Is a virtual handshake on the Internet considered a binding agreement?
Because if it is, please press your hand against your computer monitor or your iPad or your iPhone or whatever electronic device you happen to use and agree, once and for all, to never mention a Floyd Mayweather “big bet” again.
It used to be fun, remember? A report would surface that Mayweather placed a substantial wager at a Las Vegas sportsbook, and if the bet won, Mayweather would post the ticket and we would all be amazed at his ability to pick winners.

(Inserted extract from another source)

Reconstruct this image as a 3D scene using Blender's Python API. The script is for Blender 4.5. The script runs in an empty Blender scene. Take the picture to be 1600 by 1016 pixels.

But the old Mayweather bet stories were innocent and remotely believable. He would bet $100,000 on Duke or $250,000 on the Thunder or a half-million on the 49ers, and we would see the casino slips—always from The M Resort—and say, “OK, I believe that.”
Now, though, Mayweather’s bets have apparently reached seven figures—$3 million, to be exact—and his most recent bet was on Michigan +14 against Alabama, a bet that “lost.”
Until it didn’t. We’re now supposed to believe he bet on Alabama.
Mayweather’s million-dollar bets have become like UFOs. We are told they are out there, that they’re real and that Las Vegas sportsbooks readily take his seven-figure action. But you’ll struggle to find a single person in the industry that thinks they’re legitimate.
“Reports of him getting down $3 million are, in my view, grossly overstated,” one source said. Another described Mayweather’s ability to place a $3 million bet on a single game as a virtual impossibility given the low limits offered outside of Cantor.
The mystery and the speculation will no doubt continue.
Maybe he’s betting offshore? Maybe he spread his money out across every sportsbook in the country and the world? Maybe he actually won $10 million on a parlay!
In our view, there is no mystery.
The reports are bunk until proven otherwise.